My dad always used to say this about hitting. This was most true when I was in Little League: the 11-year-old fielders were unreliable, so if you could avoid striking out there was always a realistic chance that a "good thing" would happen.
(I apologize if this is not obvious to some of my audience. I'm talking about baseball! I'd also like to make it clear that my dad was not an 'overbearing American sports father,' I'm grateful for the fact that he never yelled at me from the stands like other parents did.)
Maybe the same is true of photography. Instead of 'put the ball in play,' it's 'click the shutter.' I went through almost a whole roll of Golden Half pictures at the recent King Khan show here in San Francisco, and I was surprised to find a couple of pictures that I thought were not "half" bad, if nowhere near great.
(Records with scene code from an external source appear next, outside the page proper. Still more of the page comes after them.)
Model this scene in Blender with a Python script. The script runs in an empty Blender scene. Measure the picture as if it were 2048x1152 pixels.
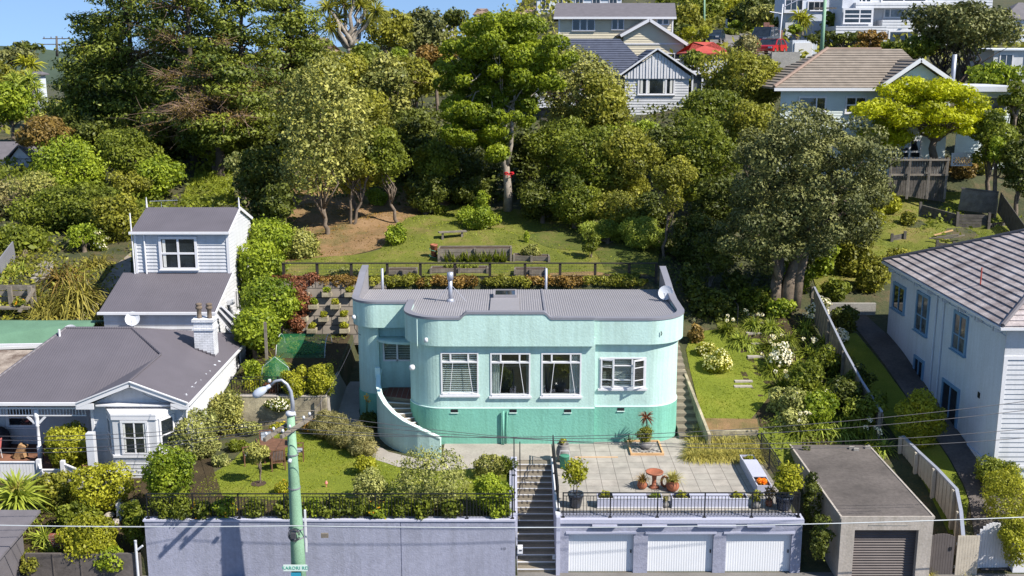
import bpy, math, random
import numpy as np
from mathutils import Vector, Matrix
sc = bpy.context.scene
R = math.radians

# ------------------------------------------------------------------ camera
F_PX, PITCH, CAM_H = 2150.0, R(12.28), 19.0
cam_d = bpy.data.cameras.new('camera')
cam_d.sensor_width = 36.0
cam_d.lens = 36.0 * F_PX / 2048.0
cam_d.clip_start = 0.5
cam_d.clip_end = 12000
cam = bpy.data.objects.new('camera', cam_d)
sc.collection.objects.link(cam)
cam.location = (0, 0, CAM_H)
cam.rotation_euler = (math.pi / 2 - PITCH, 0, 0)
sc.camera = cam

# ------------------------------------------------------------------ sky and sun
to_sun = Vector((1.0, -0.58, 1.17)).normalized()
SUN_EL = math.asin(to_sun.z)
SUN_AZ = math.atan2(to_sun.x, to_sun.y)
w = bpy.data.worlds.new('World')
sc.world = w
w.use_nodes = True
nt = w.node_tree
bg = nt.nodes['Background']
sky = nt.nodes.new('ShaderNodeTexSky')
sky.sky_type = 'NISHITA'
sky.sun_disc = False
sky.sun_elevation = SUN_EL
sky.sun_rotation = SUN_AZ
sky.altitude = 300
sky.air_density = 1.0
sky.dust_density = 0.0
sky.ozone_density = 3.5
tc_ = nt.nodes.new('ShaderNodeTexCoord'); vm_ = nt.nodes.new('ShaderNodeVectorMath'); vm_.operation = 'MULTIPLY_ADD'
vm_.inputs[1].default_value = (1, 1, .82); vm_.inputs[2].default_value = (0, 0, .20)
nt.links.new(tc_.outputs['Generated'], vm_.inputs[0]); nt.links.new(vm_.outputs[0], sky.inputs[0])
nt.links.new(sky.outputs[0], bg.inputs[0])
bg.inputs[1].default_value = 0.105
sun_d = bpy.data.lights.new('sun', 'SUN')
sun_d.energy = 5.0
sun_d.angle = R(0.5)
sun_d.color = (1.0, 0.94, 0.85)
sun = bpy.data.objects.new('sun', sun_d)
sc.collection.objects.link(sun)
sun.rotation_euler = (-to_sun).to_track_quat('-Z', 'Y').to_euler()
sun.location = (40, -20, 60)
sc.view_settings.view_transform = 'Standard'
sc.view_settings.look = 'None'
sc.view_settings.exposure = 0.78
sc.view_settings.gamma = 1.0
sc.cycles.max_bounces = 6
sc.cycles.transparent_max_bounces = 6

# ------------------------------------------------------------------ camera model used to survey positions
_cp, _sp = math.cos(PITCH), math.sin(PITCH)
def ray(px, py):
 u = (px - 1024) / F_PX; v = -(py - 576) / F_PX
 return (u, _cp + v * _sp, -_sp + v * _cp)
def PY(px, py, Y):
 r = ray(px, py); t = Y / r[1]
 return Vector((r[0] * t, Y, CAM_H + r[2] * t))
def PZ(px, py, z):
 r = ray(px, py); t = (z - CAM_H) / r[2]
 return Vector((r[0] * t, r[1] * t, z))
def depth(Y, z): return Y * _cp - (z - CAM_H) * _sp
def mpp(Y, z=8): return depth(Y, z) / F_PX      # metres per photo pixel

# ------------------------------------------------------------------ ground heights
FARC = [(92, 13), (115, 17), (140, 20.5)]
COLS = [
 (-400, [(35,.45),(41,2.1),(50,2.6),(57,7.0),(70,9),(85,10),(100,10),(130,9),(200,4),(400,-5),(3000,-60)]),
 (-60, [(35,.45),(41,2.1),(50,2.6),(57,7.2),(70,9),(85,10),(100,10.5),(130,11),(200,10),(400,0),(3000,-60)]),
 (-26, [(36,.45),(41,2.1),(50,2.4),(57,7.2),(64,8.4),(72,9),(80,10.2),(92,12.2),(115,14.5),(140,15.5),(200,15),(400,8),(3000,-60)]),
 (-20.6, [(36,.45),(41,2.1),(51,2.2),(57,6.6),(64,8.4),(72,9),(80,10.2),(92,12.5),(115,15.5),(140,17),(200,17),(400,10),(3000,-60)]),
 (-20.2, [(36,.45),(41,2.1),(51,2.2),(60,3.6),(63,7.6),(66,8.4),(72,9),(80,10.2),(92,12.5),(115,15.5),(140,17),(200,17),(400,10),(3000,-60)]),
 (-13.75, [(36,.45),(41,2.1),(51,2.2),(60,3.6),(63,7.6),(66,8.4),(72,8.9),(80,10.2),(92,12.8),(115,16),(140,18.3),(200,20),(400,14),(3000,-60)]),
 (-13.1, [(36.0,.45),(36.1,2.6),(46.2,2.6),(46.3,3.9),(54.4,4.7),(55.6,7.2),(60,7.6),(64,8.3),(72,8.9),(80,10.2),(92,12.8),(115,16),(140,18.5),(200,20),(400,14),(3000,-60)]),
 (-8.3, [(36.0,.45),(36.1,2.6),(46.2,2.6),(46.3,3.9),(54.4,4.7),(55.6,7.2),(60,7.6),(64,8.3),(72,8.9),(80,10.2),(92,13),(115,16.5),(140,19.5),(200,21.5),(400,16),(3000,-60)]),
 (-8.1, [(36.0,.45),(36.1,2.6),(47,2.6),(54.4,3.6),(55.6,7.2),(60,7.6),(64,8.3),(72,8.9),(80,10.2),(92,13),(115,16.5),(140,19.5),(200,21.5),(400,16),(3000,-60)]),
 (0.1, [(36.0,.45),(36.1,2.6),(47,2.6),(54.4,3.6),(55.6,7.2),(60,7.6),(64,8.3),(72,8.9),(80,10.2),(92,13),(115,17),(140,21),(200,26),(400,26),(3000,-60)]),
 (0.2, [(36.0,.45),(36.6,.3),(41.7,2.1),(41.8,2.6),(47,2.6),(54.4,3.6),(55.6,7.2),(60,7.6),(64,8.3),(72,8.9),(80,10.2),(92,13),(115,17),(140,21),(200,26),(400,26),(3000,-60)]),
 (1.6, [(36.0,.45),(36.6,.3),(41.7,2.1),(41.8,2.6),(47,2.6),(54.4,3.6),(55.6,7.2),(60,7.6),(64,8.3),(72,8.9),(80,10.2),(92,13),(115,17),(140,21.5),(200,28),(400,30),(3000,-60)]),
 (1.7, [(36.0,.45),(36.9,.45),(37.0,2.5),(43,2.56),(47,2.6),(54.4,3.6),(55.6,7.2),(60,7.6),(64,8.3),(72,8.9),(80,10.2),(92,13),(115,17),(140,21.5),(200,28),(400,30),(3000,-60)]),
 (7.3, [(36.0,.45),(36.9,.45),(37.0,2.5),(43,2.56),(47,2.6),(54.4,3.8),(55.6,7.2),(60,7.6),(64,8.3),(72,8.9),(80,10.2),(92,13.2),(115,17.5),(140,23),(200,31),(400,40),(3000,-60)]),
 (8.15, [(36.0,.45),(36.9,.45),(37.0,2.5),(43,2.56),(44.6,2.6),(50,3.9),(54,5.2),(57,7.0),(60,7.5),(64,8.2),(72,8.9),(80,10.2),(92,13.3),(115,17.6),(140,23),(200,31.5),(400,40),(3000,-60)]),
 (8.35, [(36.0,.45),(36.9,.45),(37.0,2.5),(43,2.56),(44.6,3.2),(50,4.1),(53,4.9),(57,6.8),(60,7.4),(64,8.2),(72,8.9),(80,10.2),(92,13.4),(115,17.6),(140,22.5),(200,29),(400,42),(3000,-60)]),
 (10.5, [(36.0,.45),(36.9,.45),(37.0,2.5),(43,2.7),(44.8,3.2),(50,4.1),(53,4.9),(57,6.4),(60,7.0),(64,8.0),(72,8.9),(80,10.6),(92,13.8),(115,18),(140,22),(200,28),(400,42),(3000,-60)]),
 (10.8, [(36.0,.45),(37,.5),(42,2.4),(44.8,3.2),(50,4.1),(53,4.9),(57,6.3),(60,6.9),(64,7.9),(72,8.9),(80,10.7),(92,13.8),(115,18),(140,22),(200,28),(400,42),(3000,-60)]),
 (15.2, [(36.0,.45),(37,.5),(42,2.4),(45,3.2),(50,4.4),(53.5,5.3),(57,6.1),(64,7.4),(70,8.7),(76,10.6),(82,12),(95,15.8),(106,18.2),(112,18.8),(125,20.2),(150,22),(200,26),(400,42),(3000,-60)]),
 (19.2, [(36.0,.45),(37,.6),(40.3,2.4),(53.5,5.2),(57,6.0),(64,7.4),(70,8.7),(76,10.8),(82,12),(95,15.8),(106,18.2),(112,18.8),(125,20.2),(150,22),(200,26),(400,42),(3000,-60)]),
 (60, [(36.0,.45),(37,.6),(40.3,2.4),(53.5,5.2),(57,6.0),(64,7.4),(70,8.7),(76,10.8),(82,12),(95,15.8),(106,18.2),(112,18.8),(125,20.2),(150,22),(200,26),(400,42),(3000,-60)]),
 (400, [(36.0,.45),(37,.6),(40.3,2.4),(53.5,5.2),(64,7.4),(76,10.8),(95,15.8),(112,18.8),(150,22),(200,26),(400,42),(3000,-60)]),
]
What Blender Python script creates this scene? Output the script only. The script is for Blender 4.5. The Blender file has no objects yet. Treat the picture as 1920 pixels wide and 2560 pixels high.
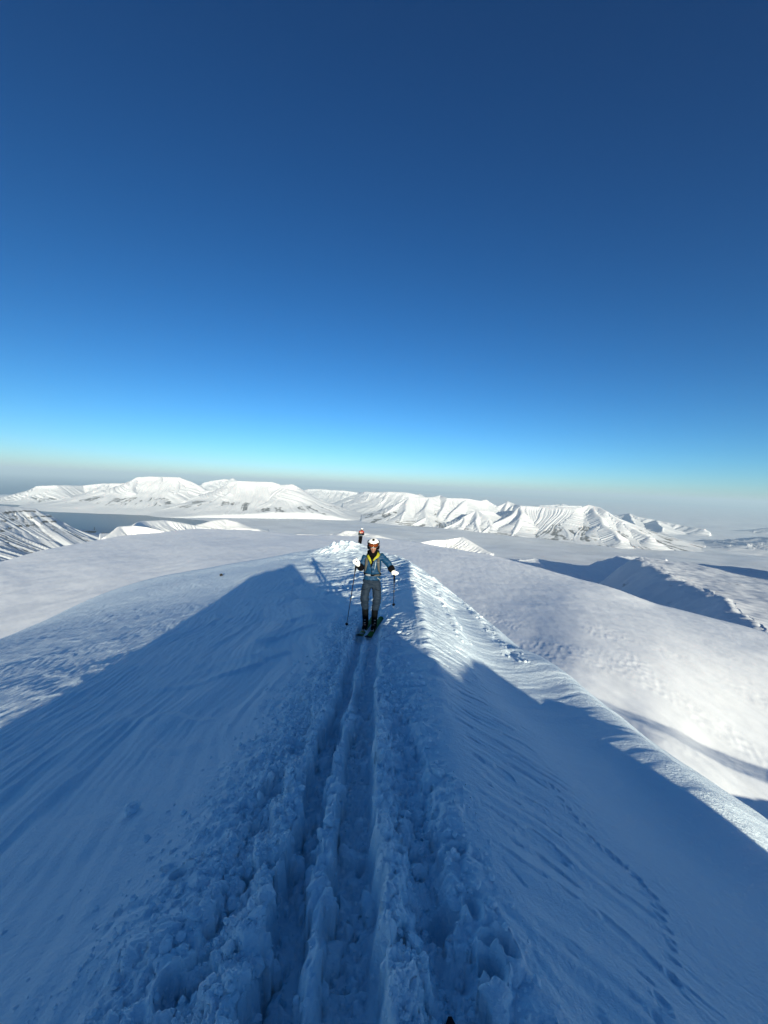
import bpy, bmesh, math, random
import numpy as np
from mathutils import Vector, Matrix, Euler

random.seed(7)
rng = np.random.default_rng(11)
S = bpy.context.scene
COL = S.collection
PI = math.pi

# ---------------------------------------------------------------- camera
FPX = 961.0                       # focal length in pixels of the 1920 px wide photograph
PITCH = math.radians(3.75)
ROLL = math.radians(2.6)
SEA = -900.0                      # the camera stands about 900 m above the fjord
cF = np.array([0.0, math.cos(PITCH), -math.sin(PITCH)])
cR0 = np.array([1.0, 0.0, 0.0])
cU0 = np.array([0.0, math.sin(PITCH), math.cos(PITCH)])
cR = math.cos(ROLL) * cR0 + math.sin(ROLL) * cU0
cU = -math.sin(ROLL) * cR0 + math.cos(ROLL) * cU0


def ray(u, v):
    return cF + (u - 960.0) / FPX * cR + (1280.0 - v) / FPX * cU


def az_f(u, v):
    """azimuth and tangent of the depression of a sight line"""
    d = ray(u, v)
    h = math.hypot(d[0], d[1])
    return math.atan2(d[0], d[1]), -d[2] / h


def at_r(u, v, r):
    a, f = az_f(u, v)
    return np.array([r * math.sin(a), r * math.cos(a), -f * r])


def at_z(u, v, z):
    d = ray(u, v)
    return d * (z / d[2])


cam_data = bpy.data.cameras.new('camera')
cam = bpy.data.objects.new('camera', cam_data)
COL.objects.link(cam)
cam_data.sensor_fit = 'HORIZONTAL'
cam_data.sensor_width = 36.0
cam_data.lens = 36.0 * FPX / 1920.0
cam_data.clip_start = 0.05
cam_data.clip_end = 400000.0
m = Matrix.Identity(4)
for i in range(3):
    m[i][0], m[i][1], m[i][2] = cR[i], cU[i], -cF[i]
cam.matrix_world = m
S.camera = cam

# ---------------------------------------------------------------- light
SUN_EL = math.radians(11.7)
SUN_AZ = math.radians(-13.1)      # azimuth towards which the light travels
to_sun = np.array([-math.sin(SUN_AZ) * math.cos(SUN_EL), -math.cos(SUN_AZ) * math.cos(SUN_EL), math.sin(SUN_EL)])
sd = bpy.data.lights.new('sun', 'SUN')
sd.energy = 5.0
sd.angle = math.radians(0.5)
sd.color = (1.0, 0.95, 0.74)
sun = bpy.data.objects.new('sun', sd)
COL.objects.link(sun)
sun.rotation_mode = 'QUATERNION'
sun.rotation_quaternion = Vector(to_sun).to_track_quat('Z', 'Y')

W = bpy.data.worlds.new('World')
S.world = W
W.use_nodes = True
nt = W.node_tree
bg = nt.nodes['Background']
sky = nt.nodes.new('ShaderNodeTexSky')
sky.sky_type = 'NISHITA'
sky.sun_disc = False
sky.sun_elevation = SUN_EL
sky.sun_rotation = math.atan2(to_sun[0], to_sun[1])
sky.altitude = 900.0
sky.air_density = 0.8
sky.dust_density = 0.6
sky.ozone_density = 5.0
sep = nt.nodes.new('ShaderNodeSeparateColor')     # deeper contrast between zenith and horizon, as in the thin polar air
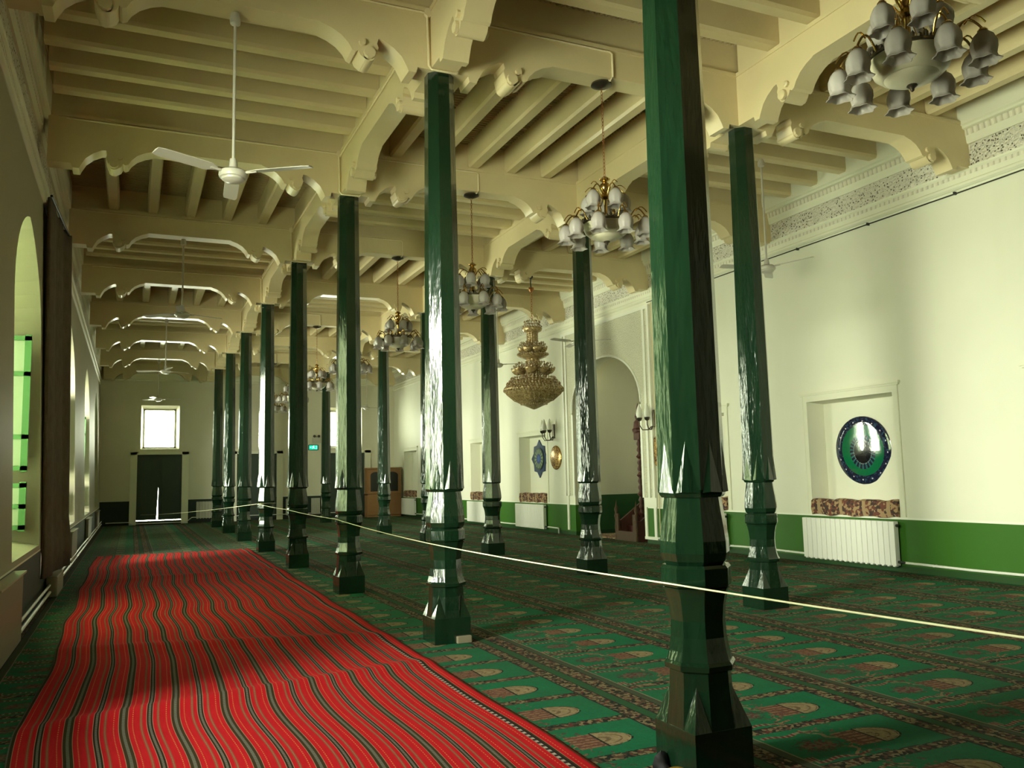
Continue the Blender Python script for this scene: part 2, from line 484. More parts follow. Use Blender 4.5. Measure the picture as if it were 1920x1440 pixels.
# left wall windows  (near edge, far edge)
WIN = [(-.5, 2.55), (5.86, 8.58), (13.3, 15.9), (19.9, 22.5), (26.3, 28.9)]
LEAN = .026                        # the old window wall leans outwards as it rises
WO = -4.36
holes = []
for a, b in WIN:
    inn = pointed(a, b, .78, 3.45, 4.60); out = pointed(a + .16, b - .16, .92, 3.40, 4.45)
    holes.append((inn, out, WO - XL, False))
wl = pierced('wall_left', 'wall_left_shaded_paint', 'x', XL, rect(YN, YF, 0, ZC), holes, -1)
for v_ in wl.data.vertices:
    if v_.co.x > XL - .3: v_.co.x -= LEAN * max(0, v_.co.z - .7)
# right wall niches and mihrab
NICHE = {0: (1.42, 3.16), 1: (5.30, 7.03), 2: (9.18, 10.9), 4: (16.73, 18.46), 5: (20.6, 22.3), 6: (24.5, 26.2), 7: (28.1, 29.75)}
holes = []
for k, (a, b) in NICHE.items():
    holes.append((rect(a, b, .98, 2.60), rect(a + .05, b - .05, .98, 2.57), .30, True))
AL = (11.97, 15.18)
arch_out = roundish(AL[0], AL[1], 0, 3.05, 4.27)
holes.append((arch_out, arch_out, .32, False))
pierced('wall_right', 'wall_right_paint', 'x', XR, rect(YN, YF, 0, ZC), holes, 1)
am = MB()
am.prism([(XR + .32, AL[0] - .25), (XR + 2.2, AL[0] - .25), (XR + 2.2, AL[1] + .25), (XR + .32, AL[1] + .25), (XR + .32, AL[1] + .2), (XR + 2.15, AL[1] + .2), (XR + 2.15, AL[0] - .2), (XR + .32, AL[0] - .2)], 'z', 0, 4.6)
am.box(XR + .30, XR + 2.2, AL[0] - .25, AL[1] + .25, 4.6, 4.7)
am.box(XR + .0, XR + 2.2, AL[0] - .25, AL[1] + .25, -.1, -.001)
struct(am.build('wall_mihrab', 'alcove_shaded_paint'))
# far wall
FW = [(-2.40, -1.05, 2.83, 4.49), (4.70, 6.05, 2.83, 4.49)]
FD = [(-2.50, -.93, .14, 2.62), (1.08, 2.60, .14, 2.62), (4.60, 6.17, .14, 2.62)]
holes = [(rect(a, b, c, d), rect(a + .09, b - .12, c + .05, d - .12), .45, False) for a, b, c, d in FW]
holes += [(rect(a, b, c, d), rect(a, b, c, d), .45, i == 1) for i, (a, b, c, d) in enumerate(FD)]
pierced('wall_far', 'wall_far_shaded_paint', 'y', YF, rect(XL - .7, XR + .7, -.1, ZC), holes, 1)
pierced('wall_near', 'wall_far_shaded_paint', 'y', YN, rect(XL - .7, XR + .7, -.1, ZC), [], -1)

# ------------------------------------------------------------------ ceiling deck, joists, beams
def deck_panel(along_x, name='ceiling_lath'):
    """half round laths under the deck, running across the joists"""
    m = MB(); L = SY / 2 if along_x else SX / 2; W = SX / 2 if along_x else SY / 2
    n = 56; step = 2 * L / n
    prof = []
    for i in range(n):
        for j in range(4):
            prof.append((-L + step * (i + j / 4), -.045 * math.sqrt(max(0, 1 - (2 * j / 4 - 1) ** 2)) if j else 0.))
    prof.append((L, 0.))
    co, fs = [], []
    for a, z in prof:
        co += ([(-W, a, z), (W, a, z)] if along_x else [(a, -W, z), (a, W, z)])
    for i in range(len(prof) - 1): fs.append((2 * i, 2 * i + 1, 2 * i + 3, 2 * i + 2))
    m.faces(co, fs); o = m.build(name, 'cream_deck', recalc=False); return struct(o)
lath = {True: deck_panel(True), False: deck_panel(False)}
def joist_mesh(L):
    m = MB(); h = .085
    prof = [(-h, ZC), (-h, 6.11), (-h + .02, 6.07), (h - .02, 6.07), (h, 6.11), (h, ZC)]
    m.prism(prof, 'y', -L / 2, L / 2); return struct(m.build('ceiling_joist', 'cream_paint'))
jm = {True: joist_mesh(SX - .2), False: joist_mesh(SY - .2)}
used = {True: 0, False: 0}; lused = {True: 0, False: 0}
KS = list(range(-3, 8))
for k in KS:
    for c in range(3):
        cx, cy = -SX / 2 + c * SX, (k + .5) * SY
        jx = (k + c) % 2 == 1                     # joists run across the hall
        # laths run across the joists: profile repeats along the joist
        key = not jx
        o = lath[key] if not lused[key] else lath[key].copy()
        if lused[key]: COL.objects.link(o)
        lused[key] = 1; o.location = (cx, cy, ZC - .001)
        for j in range(5):
            d = (j - 2) * (.60 if jx else .60)
            o = jm[jx] if not used[jx] else jm[jx].copy()
            if used[jx]: COL.objects.link(o)
            used[jx] = 1
            if jx: o.location = (cx, cy + d, 0); o.rotation_euler = (0, 0, pi / 2)
            else: o.location = (cx + d, cy, 0)

HALF = [(0, 5.44), (.26, 5.44), (.275, 5.385), (.35, 5.385), (.37, 5.43), (.42, 5.52), (.50, 5.59), (.60, 5.645), (.645, 5.65), (.66, 5.60), (.645, 5.56),
        (.665, 5.49), (.71, 5.435), (.77, 5.425), (.82, 5.46), (.84, 5.505), (.865, 5.485), (.90, 5.50), (.935, 5.56), (1.0, 5.625), (1.09, 5.675), (1.17, 5.70), (1.20, 5.715)]
def beam_mesh(L, name='ceiling_beam'):
    m = MB(); h = L / 2
    pts = [(-h + a, z) for a, z in HALF] + [(h - a, z) for a, z in reversed(HALF)]
    outline = pts + [(h, ZB), (-h, ZB)]
    m.prism(outline, 'y', -BH, BH)
    m.box(-h, h, -BH + .035, BH - .035, ZB, ZC)            # wall plate above
    m.box(-h, h, -BH - .012, BH + .012, ZB - .03, ZB + .015)
    for sgn in (-1, 1):                                    # carved scroll each side of the pendant
        for yy in (-1, 1):
            x = sgn * (h - .735)
            m.lathe([(.055, -.03), (.06, 0), (.055, .03), (.03, .04)], 10, (x, yy * (BH + .0), 5.49), axis='y')
            m.lathe([(.035, -.03), (.035, .03), (.02, .04)], 8, (x - sgn * .07, yy * BH, 5.58), axis='y')
        x = sgn * (h - .735)
        m.lathe([(.06, -BH), (.06, BH)], 12, (x, 0, 5.475), axis='y')
    o = m.build(name, 'cream_paint', smooth=35)
    return struct(o)
bX = beam_mesh(SX); bY = beam_mesh(SY - 2 * BH)
first = True
for k in range(-1, 9):
    for c in range(3):
        o = bX if first else bX.copy()
        if not first: COL.objects.link(o)
        first = False
        yk = k * SY if k < 8 else YF - BH - .02
        o.location = (-SX / 2 + c * SX, yk, 0)
first = True
for k in KS:
    for r in (0, 1):
        o = bY if first else bY.copy()
        if not first: COL.objects.link(o)
        first = False
        o.location = (r * SX, (k + .5) * SY, 0); o.rotation_euler = (0, 0, pi / 2)

# ------------------------------------------------------------------ cornices
def cornice(name, x, sg, y0, y1):
    """sg = direction into the room"""
    def P(prof): return [(x + sg * a, z) for a, z in prof]
    m = MB()
    m.prism(P([(0, ZC - .01), (.16, ZC - .01), (.16, 6.02), (.13, 6.00), (.13, 5.97), (.10, 5.96), (0, 5.96)]), 'y', y0, y1)
    m.prism(P([(0, 5.88), (.075, 5.88), (.065, 5.80), (.055, 5.77), (0, 5.77)]), 'y', y0, y1)
    m.prism(P([(0, 5.465), (.06, 5.465), (.055, 5.44), (.035, 5.42), (0, 5.42)]), 'y', y0, y1)
    m.prism(P([(0, 5.37), (.03, 5.37), (.03, 5.30), (.045, 5.28), (.045, 5.25), (.02, 5.225), (0, 5.22)]), 'y', y0, y1)
    o = m.build(name, 'white_plaster')
    struct(o)
    f = MB().prism(P([(0, 5.77), (.03, 5.77), (.028, 5.465), (0, 5.465)]), 'y', y0, y1).build('frieze', 'frieze_plaster', o)
    b = MB().prism(P([(0, 5.96), (.085, 5.96), (.08, 5.88), (0, 5.88)]), 'y', y0, y1)
    b.prism(P([(0, 5.42), (.032, 5.42), (.032, 5.37), (0, 5.37)]), 'y', y0, y1)
    b.build('bead_moulding', 'bead_plaster', o)
    return o
cornice('trim_1', XR, -1, YN, YF); cornice('trim_2', XL - LEAN * 4.9, 1, YN, YF)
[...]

In baseball, having a good eye means being able to lay off pitches out of the strike zone. In photography, is it just knowing how to throw out all your crap?
5 comments:
dont show the bad ones!
no doubt!! thanks
loved this post. great photos.., wouldn't "good eye" also be knowing when to push the button?
I guess but even great photographers best shots are often fortuitous.
oh yeah, knowing when to release the shutter is important too. i guess you could say there are two acts of seeing. the first time should be inclusive/conditional (this could be worth exposing) while the second time should be exclusive/definite (this did not come out well).
saludos
I think the subject matters too. Inanimate objects are often easier. Animals can be just downright impossible at times.